This year’s washout raises a flood of questions

Historic rainfall levels have presented US ag producers and investors with their clearest weather-related challenge since 2012’s drought.

Though precise dates vary by location, last week marked what is traditionally seen as the latest possible planting day for US row crop farmers.

In the weeks leading up to this year’s unofficial 15 June deadline, pundits debated how historic precipitation and resulting planting delays might influence yields and interact with trade-related payment programs. Producers commiserated by swapping tweets of submerged fields and planters stuck in muddy tracks.

Given the typical structures through which institutions lease farmland to operators, the most complicated decisions about when and whether to plant are largely made directly by tenants. Equipment considerations aside, this year’s rainfall has forced producers to weigh an incredibly complicated set of factors, including their own financial and market positions, insurance policies and production histories.

“There are cases where it is to a farmer’s advantage to simply not do anything after a certain date; the second crop you might plant would not bring a large enough revenue to offset the partial reduction in the payment you might get,” said University of Illinois professor Bruce Sherrick on a NCREIF conference call last month.

For institutional investors active across US ag, high precipitation levels have presented the clearest weather-related challenge since drought in 2012. An informal survey of market players suggests this year’s rainfall could reinforce ongoing consolidation in the sector. It might also come to mark a milestone toward a future featuring a more climate-constrained global ag production picture.

On the conference call, Sherrick said delayed planting could potentially keep millions of US acres out of production and substantially impact overall production of corn and soybeans.

A source monitoring prevented plantings tells Agri Investor, perhaps counterintuitively, that potential reduction in yield can help raise commodity prices sufficiently to make up the revenue lost by those who can’t plant. The source highlights that corn futures saw a sizable jump of about $0.25 per bushel in the hour after the USDA lowered its most recent projection for average yields and acres planted.

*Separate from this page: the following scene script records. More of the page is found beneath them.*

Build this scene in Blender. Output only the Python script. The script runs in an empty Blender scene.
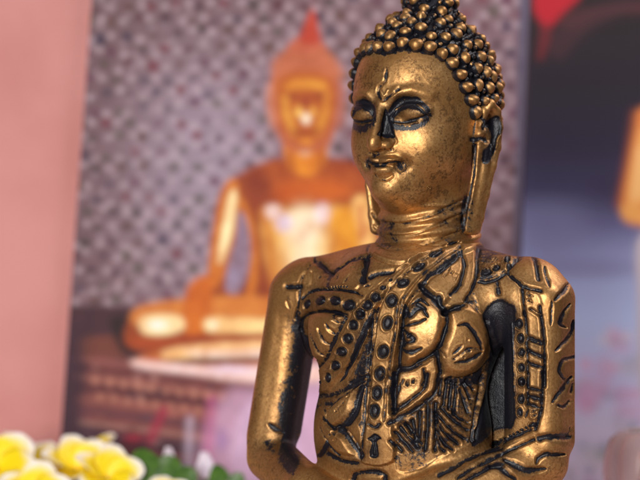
import bpy, bmesh, math, random
import numpy as np
from mathutils import Vector, Matrix

# ---------------------------------------------------------------- units
# design units "u": 1 u = 0.3 mm.  x to the right, d away from the camera, v downwards.
S = 0.0003
CAM_D = 2400.0
V_TABLE = 600.0
rng = np.random.default_rng(7)
random.seed(7)
f32 = np.float32


def W(p):
    """design coordinates (x, d, v) -> world metres"""
    p = np.asarray(p, dtype=np.float64)
    out = np.empty_like(p)
    out[..., 0] = (p[..., 0] - 320.0) * S
    out[..., 1] = p[..., 1] * S
    out[..., 2] = (V_TABLE - p[..., 2]) * S
    return out


def at(px, v, d):
    """the point at depth d seen at that place of the picture, design coordinates"""
    k = (CAM_D + d) / CAM_D
    return np.array([320 + (px - 320) * k, d, 240 + (v - 240) * k])


def view_uv(P):
    k = CAM_D / (CAM_D + P[:, 1])
    return 320 + (P[:, 0] - 320) * k, 240 + (P[:, 2] - 240) * k


scene = bpy.context.scene
col = scene.collection


def lin(c):
    c = np.asarray(c, dtype=np.float64) / 255.0
    return np.where(c <= 0.04045, c / 12.92, ((c + 0.055) / 1.055) ** 2.4)


def smooth(a, b, x):
    t = np.clip((x - a) / (b - a), 0, 1)
    return t * t * (3 - 2 * t)


# ---------------------------------------------------------------- object helpers
def thing(name, label, cat, loc=(0, 0, 0), group=None):
    o = bpy.data.objects.new(name, None)
    o.empty_display_size = 0.01
    col.objects.link(o)
    o.location = loc
    o['label'] = label
    o['category'] = cat
    if group:
        o['group'] = group
    return o


def mesh_from(name, V, Q, mat, parent=None, smooth_shade=True, attrs=None, normals=None, colors=None):
    """V world (N,3); Q (M,4) or (M,3) int"""
    me = bpy.data.meshes.new(name)
    V = np.asarray(V, dtype=np.float32)
    if parent is not None:
        pl = parent
        off = np.zeros(3)
        while pl is not None:
            off += np.array(pl.location)
            pl = pl.parent
        V = V - off.astype(np.float32)
    Q = np.asarray(Q, dtype=np.int32)
    n, m = Q.shape
    me.vertices.add(len(V))
    me.vertices.foreach_set('co', V.ravel())
    me.loops.add(n * m)
    me.loops.foreach_set('vertex_index', Q.ravel())
    me.polygons.add(n)
    me.polygons.foreach_set('loop_start', np.arange(0, n * m, m, dtype=np.int32))
    me.polygons.foreach_set('use_smooth', np.full(n, smooth_shade, dtype=bool))
    me.update(calc_edges=True)
    if attrs:
        for k, a in attrs.items():
            at_ = me.attributes.new(k, 'FLOAT', 'POINT')
            at_.data.foreach_set('value', np.asarray(a, dtype=np.float32))
    if colors is not None:
        ca = me.color_attributes.new('print', 'FLOAT_COLOR', 'POINT')
        c4 = np.ones((len(V), 4), dtype=np.float32)
        c4[:, :3] = colors
        ca.data.foreach_set('color', c4.ravel())
    if normals is not None:
        me.normals_split_custom_set_from_vertices(np.asarray(normals, dtype=np.float32))
    me.materials.append(mat)
    o = bpy.data.objects.new(name, me)
    col.objects.link(o)
    if parent is not None:
        o.parent = parent
    return o


def split_mesh(V, Q, N, sel, attrs):
    """the faces in sel as a mesh of their own"""
    q = Q[sel]
    used = np.unique(q)
    remap = np.full(len(V), -1, dtype=np.int64)
    remap[used] = np.arange(len(used))
    return V[used], remap[q], N[used], {k: a[used] for k, a in attrs.items()}


# ---------------------------------------------------------------- materials
class NT:
    def __init__(self, name):
        self.m = bpy.data.materials.new(name)
        self.m.use_nodes = True
        self.t = self.m.node_tree
        self.t.nodes.clear()
        self.out = self.t.nodes.new('ShaderNodeOutputMaterial')

    def n(self, kind, **kw):
        nd = self.t.nodes.new(kind)
        for k, v in kw.items():
            if k.startswith('i_'):
                nd.inputs[k[2:].replace('_', ' ')].default_value = v
            else:
                setattr(nd, k, v)
        return nd

    def l(self, a, b):
        self.t.links.new(a, b)

    def math(self, op, a, b=None, clamp=False):
        nd = self.n('ShaderNodeMath', operation=op, use_clamp=clamp)
        for i, x in enumerate((a, b)):
            if x is None:
                continue
            if isinstance(x, (int, float)):
                nd.inputs[i].default_value = x
            else:
                self.l(x, nd.inputs[i])
        return nd.outputs[0]

    def noise(self, scale, detail=3.0, rough=0.55):
        nd = self.n('ShaderNodeTexNoise')
        nd.inputs['Scale'].default_value = scale
        nd.inputs['Detail'].default_value = detail
        nd.inputs['Roughness'].default_value = rough
        self.l(self.coord, nd.inputs['Vector'])
        return nd.outputs['Fac']

    def obj_coord(self):
        self.coord = self.n('ShaderNodeTexCoord').outputs['Object']

    def mix(self, fac, a, b):
        nd = self.n('ShaderNodeMix', data_type='RGBA')
        for s, x in ((nd.inputs['Factor'], fac), (nd.inputs['A'], a), (nd.inputs['B'], b)):
            if isinstance(x, (tuple, list)):
                s.default_value = (*x, 1) if len(x) == 3 else x
            elif isinstance(x, (int, float)):
                s.default_value = x
            else:
                self.l(x, s)
        return nd.outputs['Result']

    def ramp(self, fac, lo, hi):
        nd = self.n('ShaderNodeMapRange', interpolation_type='SMOOTHSTEP')
        nd.inputs['From Min'].default_value = lo
        nd.inputs['From Max'].default_value = hi
        self.l(fac, nd.inputs['Value'])
        return nd.outputs['Result']


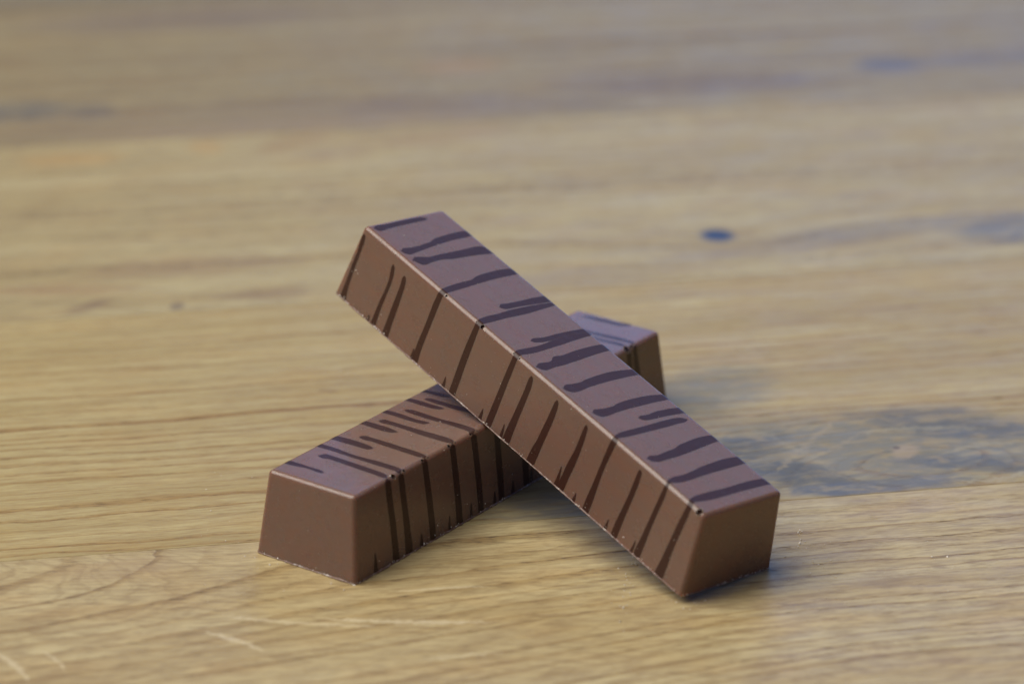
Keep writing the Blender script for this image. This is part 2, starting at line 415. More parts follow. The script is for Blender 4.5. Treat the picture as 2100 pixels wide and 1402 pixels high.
def interp(pts, s):
    if s <= pts[0][1]: return pts[0][0]
    for (x0, s0), (x1, s1) in zip(pts, pts[1:]):
        if s <= s1: return x0 + (x1 - x0) * (s - s0) / max(1e-6, s1 - s0)
    return pts[-1][0]
SMAX = WT / 2 + SL
def stripe(parent, sg, fl, A, B, off, rnd):
    A = [list(p) for p in A]; B = [list(p) for p in B]
    s0 = min(A[0][1], B[0][1]); s1 = max(A[-1][1], B[-1][1])
    if 'e' in fl:
        xa, xb = A[0][0], B[0][0]
        dep = rnd.choice((0.45, 0.8, 1.0, 1.0)); se = -(WT / 2) - SL * dep
        dr = rnd.uniform(-0.4, 1.2); md = (xa + xb) / 2 + dr; wd = abs(xb - xa) * 0.5 * (1.0 if dep == 1.0 else 0.1)
        sa = 1 if xa > xb else -1
        A[0:0] = [[md + sa * wd, se], [xa + dr * .7 , se * 0.9 - 0.7]]; B[0:0] = [[md - sa * wd, se], [xb + dr * .7, se * 0.9 - 0.7]]
        s0 = se
    if 'b' in fl: s1 = SMAX - 0.05
    N = max(10, int((s1 - s0) / 0.42))
    cap0 = 'e' not in fl; cap1 = 'b' not in fl
    rows = []; ss = []
    for i in range(N + 1):
        t = i / N
        # more rows near rounded ends
        if cap0 and cap1: t = 0.5 - 0.5 * math.cos(math.pi * t)
        elif cap0: t = 1 - math.cos(math.pi * t / 2)
        elif cap1: t = math.sin(math.pi * t / 2)
        ss.append(s0 + (s1 - s0) * t)
    for c in (-WT / 2, WT / 2):
        ss += [c + TB * q / 8.0 for q in range(-9, 10) if s0 < c + TB * q / 8.0 < s1]
    ss.sort(); ss = [q for i, q in enumerate(ss) if i == 0 or q - ss[i - 1] > 1e-4]
    N = len(ss) - 1
    rows = [[s, interp(A, s), interp(B, s)] for s in ss]
    for _ in range(2):                       # smooth the traced outline a little
        for j in (1, 2):
            cp = [r[j] for r in rows]
            for i in range(1, N): rows[i][j] = cp[i] * 0.5 + (cp[i-1] + cp[i+1]) * 0.25
    wmax = max(abs(r[1] - r[2]) for r in rows)
    hw = wmax * 0.42
    for r in rows:                           # rounded ends
        k = 1.0
        d0 = r[0] - s0; d1 = s1 - r[0]
        if cap0 and d0 < hw: k = min(k, math.sqrt(max(0.0, 1 - (1 - d0 / hw) ** 2)))
        if cap1 and d1 < hw: k = min(k, math.sqrt(max(0.0, 1 - (1 - d1 / hw) ** 2)))
        k = max(k, 0.04); c = (r[1] + r[2]) / 2
        r[1] = c + (r[1] - c) * k; r[2] = c + (r[2] - c) * k
    lim = BL / 2 - 0.9
    vs, fs = [], []
    for s, xa, xb in rows:
        if xa < xb: xa, xb = xb, xa
        for fx, fo in ((0.0, -0.05), (0.0, off), (0.33, off), (0.67, off), (1.0, off), (1.0, -0.05)):
            xx = xa + (xb - xa) * fx
            zz = surf(0, s, 1, 0)[0][2] / MM
            hx = BL / 2 - DL * zz / BH - TB * 0.4
            xx = max(-hx, min(hx, xx))
            vs.append(surf(xx, s, sg, fo)[0])
    C = 6
    for i in range(N):
        for j in range(C - 1):
            a = i * C + j
            q = (a, a + 1, a + C + 1, a + C)
            fs.append(q if sg > 0 else q[::-1])
    o = mesh_obj('dark_chocolate_stripe', vs, fs, DARK, parent)
    o.data.set_sharp_from_angle(angle=R(40))
    return o

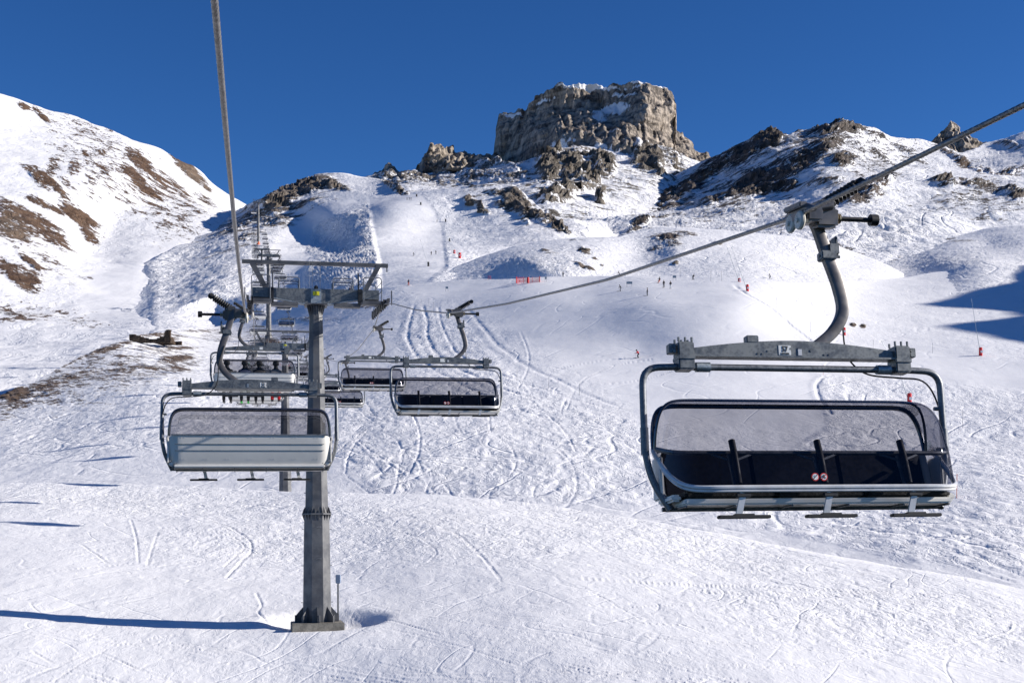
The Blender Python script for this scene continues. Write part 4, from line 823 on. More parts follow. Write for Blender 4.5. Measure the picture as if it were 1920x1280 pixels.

It is unclear exactly how many US acres have been prevented from planting, the source says, and it will likely be mid-summer before the USDA’s Risk Management Agency can confirm a definitive picture of what has and has not gone into the ground.

The Midwest has been under the spotlight, but high precipitation levels are also challenging producers and their investors elsewhere in US ag, including the mid-south. A second source tells Agri Investor that production volumes reported recently to permanent crop trade groups in California showed February and March rainfall had a “dramatic” impact there.

“Everyone is trying to tally – literally right now – what the magnitude of that is, but it is significant; it isn’t just a handful of percentage points,” the source says. “Across the industry, we know there is a delta, we are just not sure what it is right now.”

Several sources suggest that for institutions, the central impact of this year’s elevated moisture will be to exacerbate financial pressure on producers, perhaps encouraging more to liquidate assets.

In a recent paper examining debt levels and consolidation in US ag, Nuveen highlighted research showing approximately 13,000 farmers left the sector annually between 2008 and 2018. Other research cited in the paper suggested a more than 11 percent difference between the profits of the top quartile of US farmers over the past decade and the average.

Nuveen stressed that for investors, the research underlines the importance of partnering with the best producers, who, it pointed out, are also those most able to incorporate new technology as they pursue economies of scale.

The role of private investors in ag has expanded significantly since the challenges presented by 2012’s drought, which has also been a period when row crop yields have consistently risen. Those record-breaking yields have helped shape investors’ return expectations. The latter will now likely be forced to factor in a greater variability, with some fearing this year’s wetness is but a preview of things to come.